If your userId is unique and will be unique all the time, you can use userId as your primary key. But if you ever want to expand your system, it will make things difficult. I advise you to add a foreign key in table user to make a relationship with table profile instead of adding a foreign key in table profile.


Short answer: DEPENDS.... In this particular case, it might be fine. However, experts will recommend against it just about every time; including your case.


Keys are seldomly unique in tables when they are foreign (originated in another table) to the table in question. For example, an item ID might be unique in an ITEMS table, but not in an ORDERS table, since the same type of item will most likely exist in another order. Likewise, order IDs might be unique (might) in the ORDERS table, but not in some other table like ORDER_DETAILS where an order with multiple line items can exist and to query against a particular item in a particular order, you need the concatenation of two FK (order_id and item_id) as the PK for this table.

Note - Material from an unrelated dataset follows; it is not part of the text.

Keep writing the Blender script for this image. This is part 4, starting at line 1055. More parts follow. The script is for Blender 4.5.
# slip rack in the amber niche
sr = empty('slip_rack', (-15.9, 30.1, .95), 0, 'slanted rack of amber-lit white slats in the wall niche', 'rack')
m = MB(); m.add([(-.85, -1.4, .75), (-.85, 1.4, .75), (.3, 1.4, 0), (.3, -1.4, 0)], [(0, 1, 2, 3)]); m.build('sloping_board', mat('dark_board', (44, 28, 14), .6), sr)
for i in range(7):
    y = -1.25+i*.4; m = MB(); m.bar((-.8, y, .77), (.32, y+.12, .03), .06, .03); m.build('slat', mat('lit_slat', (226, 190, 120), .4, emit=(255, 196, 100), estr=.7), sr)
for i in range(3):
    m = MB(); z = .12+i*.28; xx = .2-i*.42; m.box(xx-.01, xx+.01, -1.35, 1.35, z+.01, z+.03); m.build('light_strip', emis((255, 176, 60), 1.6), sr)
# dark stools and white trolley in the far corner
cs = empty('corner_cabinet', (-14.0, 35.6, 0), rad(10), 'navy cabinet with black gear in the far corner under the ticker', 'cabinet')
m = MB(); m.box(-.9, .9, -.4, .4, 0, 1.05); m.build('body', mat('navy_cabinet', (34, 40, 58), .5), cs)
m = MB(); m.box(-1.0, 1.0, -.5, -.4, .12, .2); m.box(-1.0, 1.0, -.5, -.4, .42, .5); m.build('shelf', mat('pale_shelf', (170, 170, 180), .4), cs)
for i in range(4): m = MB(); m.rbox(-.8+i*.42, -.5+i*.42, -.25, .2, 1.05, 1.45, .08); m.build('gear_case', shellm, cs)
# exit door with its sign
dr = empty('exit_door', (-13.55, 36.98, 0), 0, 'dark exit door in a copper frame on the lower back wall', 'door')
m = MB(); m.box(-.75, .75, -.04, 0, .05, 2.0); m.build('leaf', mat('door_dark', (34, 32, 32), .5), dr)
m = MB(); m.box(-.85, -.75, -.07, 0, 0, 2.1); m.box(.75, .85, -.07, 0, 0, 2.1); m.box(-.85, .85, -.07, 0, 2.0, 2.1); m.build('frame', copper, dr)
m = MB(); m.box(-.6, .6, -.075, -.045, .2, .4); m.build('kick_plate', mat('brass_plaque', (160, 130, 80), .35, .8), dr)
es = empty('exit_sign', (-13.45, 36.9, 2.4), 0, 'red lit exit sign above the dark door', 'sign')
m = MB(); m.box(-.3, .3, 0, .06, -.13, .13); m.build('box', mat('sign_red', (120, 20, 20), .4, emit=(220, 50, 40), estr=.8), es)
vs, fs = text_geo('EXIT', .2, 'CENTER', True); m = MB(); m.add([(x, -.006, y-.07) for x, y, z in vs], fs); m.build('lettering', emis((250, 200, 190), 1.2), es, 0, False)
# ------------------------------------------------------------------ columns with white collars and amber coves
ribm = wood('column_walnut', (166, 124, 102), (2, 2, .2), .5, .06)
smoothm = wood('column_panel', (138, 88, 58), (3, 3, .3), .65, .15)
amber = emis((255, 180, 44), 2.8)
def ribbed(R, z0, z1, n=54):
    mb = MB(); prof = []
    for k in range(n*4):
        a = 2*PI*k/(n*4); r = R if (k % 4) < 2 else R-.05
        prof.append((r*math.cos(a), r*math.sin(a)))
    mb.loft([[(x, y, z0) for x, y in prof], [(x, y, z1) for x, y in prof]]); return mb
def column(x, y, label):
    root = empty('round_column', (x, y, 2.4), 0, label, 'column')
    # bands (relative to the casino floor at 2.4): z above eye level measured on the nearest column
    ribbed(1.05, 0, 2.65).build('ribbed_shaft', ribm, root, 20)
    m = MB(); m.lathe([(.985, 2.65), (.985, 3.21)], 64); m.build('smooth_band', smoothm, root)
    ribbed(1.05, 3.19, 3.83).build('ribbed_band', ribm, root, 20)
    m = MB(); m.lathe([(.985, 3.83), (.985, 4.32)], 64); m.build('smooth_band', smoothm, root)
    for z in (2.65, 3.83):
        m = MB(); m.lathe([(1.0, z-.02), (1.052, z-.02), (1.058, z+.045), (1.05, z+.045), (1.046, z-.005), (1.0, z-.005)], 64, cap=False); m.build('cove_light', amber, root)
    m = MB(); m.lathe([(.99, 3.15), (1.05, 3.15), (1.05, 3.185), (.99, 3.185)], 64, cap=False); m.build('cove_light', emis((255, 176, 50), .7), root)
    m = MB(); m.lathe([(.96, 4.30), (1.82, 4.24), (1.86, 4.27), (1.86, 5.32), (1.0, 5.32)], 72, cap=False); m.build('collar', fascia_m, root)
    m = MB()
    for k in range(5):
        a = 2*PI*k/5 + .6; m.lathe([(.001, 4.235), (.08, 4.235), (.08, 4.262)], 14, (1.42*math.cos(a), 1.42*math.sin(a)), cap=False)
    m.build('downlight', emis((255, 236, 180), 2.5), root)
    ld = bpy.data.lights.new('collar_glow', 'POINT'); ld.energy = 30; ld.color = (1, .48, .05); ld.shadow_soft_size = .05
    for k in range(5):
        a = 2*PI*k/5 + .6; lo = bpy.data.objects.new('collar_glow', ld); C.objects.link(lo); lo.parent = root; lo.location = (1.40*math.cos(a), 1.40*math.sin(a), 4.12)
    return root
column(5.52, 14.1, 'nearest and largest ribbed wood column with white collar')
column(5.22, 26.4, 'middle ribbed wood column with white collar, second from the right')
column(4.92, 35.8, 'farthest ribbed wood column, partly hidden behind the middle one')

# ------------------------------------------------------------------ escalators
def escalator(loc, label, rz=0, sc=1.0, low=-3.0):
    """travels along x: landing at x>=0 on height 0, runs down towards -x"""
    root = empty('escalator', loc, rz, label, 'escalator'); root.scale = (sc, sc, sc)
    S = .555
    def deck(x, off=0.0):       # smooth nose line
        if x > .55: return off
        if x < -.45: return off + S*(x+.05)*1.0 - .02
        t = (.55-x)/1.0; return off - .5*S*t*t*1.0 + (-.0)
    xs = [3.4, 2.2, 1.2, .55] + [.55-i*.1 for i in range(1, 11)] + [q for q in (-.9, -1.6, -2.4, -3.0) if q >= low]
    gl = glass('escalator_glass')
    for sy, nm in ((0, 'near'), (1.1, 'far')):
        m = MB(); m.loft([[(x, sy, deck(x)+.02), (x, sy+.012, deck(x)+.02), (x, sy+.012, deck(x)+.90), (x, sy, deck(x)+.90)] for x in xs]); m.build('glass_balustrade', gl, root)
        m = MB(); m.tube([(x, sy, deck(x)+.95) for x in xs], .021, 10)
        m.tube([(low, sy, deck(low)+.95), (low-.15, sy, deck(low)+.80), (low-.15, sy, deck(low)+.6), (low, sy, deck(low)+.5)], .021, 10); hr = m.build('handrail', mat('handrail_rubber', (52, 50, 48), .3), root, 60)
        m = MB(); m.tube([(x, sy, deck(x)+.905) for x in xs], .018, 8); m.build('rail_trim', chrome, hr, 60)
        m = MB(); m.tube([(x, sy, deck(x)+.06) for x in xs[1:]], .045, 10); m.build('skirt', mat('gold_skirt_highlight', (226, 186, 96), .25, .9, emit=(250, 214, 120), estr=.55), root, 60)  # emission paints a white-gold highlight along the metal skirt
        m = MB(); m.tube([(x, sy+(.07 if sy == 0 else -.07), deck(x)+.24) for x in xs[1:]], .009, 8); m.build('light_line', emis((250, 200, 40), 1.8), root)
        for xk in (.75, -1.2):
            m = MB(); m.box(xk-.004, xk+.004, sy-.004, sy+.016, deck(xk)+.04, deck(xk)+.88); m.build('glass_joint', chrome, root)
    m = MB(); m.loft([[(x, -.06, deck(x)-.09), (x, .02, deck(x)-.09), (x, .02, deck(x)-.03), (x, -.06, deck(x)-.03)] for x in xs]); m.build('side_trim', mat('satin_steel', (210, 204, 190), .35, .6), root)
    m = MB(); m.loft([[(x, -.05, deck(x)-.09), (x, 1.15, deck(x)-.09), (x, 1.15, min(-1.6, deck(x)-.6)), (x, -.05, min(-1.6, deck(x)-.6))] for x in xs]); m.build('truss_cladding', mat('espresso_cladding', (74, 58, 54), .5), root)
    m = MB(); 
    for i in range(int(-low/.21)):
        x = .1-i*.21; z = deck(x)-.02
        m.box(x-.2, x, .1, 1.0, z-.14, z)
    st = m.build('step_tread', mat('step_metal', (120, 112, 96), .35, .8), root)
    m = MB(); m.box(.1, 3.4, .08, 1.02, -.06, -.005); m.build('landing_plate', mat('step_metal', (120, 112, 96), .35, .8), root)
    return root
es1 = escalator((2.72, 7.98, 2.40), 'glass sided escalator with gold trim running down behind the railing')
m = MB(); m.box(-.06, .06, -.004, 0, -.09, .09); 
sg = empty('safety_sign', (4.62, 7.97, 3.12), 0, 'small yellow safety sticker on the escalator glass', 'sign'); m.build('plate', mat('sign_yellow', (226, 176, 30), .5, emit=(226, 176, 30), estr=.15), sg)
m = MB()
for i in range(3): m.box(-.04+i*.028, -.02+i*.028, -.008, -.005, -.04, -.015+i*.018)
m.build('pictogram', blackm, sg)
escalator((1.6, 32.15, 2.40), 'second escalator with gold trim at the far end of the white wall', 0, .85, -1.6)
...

I am not DB expert, but if you can justify logically to have an auto-generated value as your PK, I would do that. If this is not practical, then a concatenation of two (or maybe more) FK could serve as your PK. BUT, I cannot think of any case where a single FK value can be justified as the PK.


It is not totally applied for the question's case, but since I ended up on this question serching for other info and by reading some comments, I can say it is possible to only have a FK in a table and get unique values. You can use a column that have classes, which can only be assigned 1 time, it works almost like and ID, however it could be done in the case you want to use a unique categorical value that distinguish each record.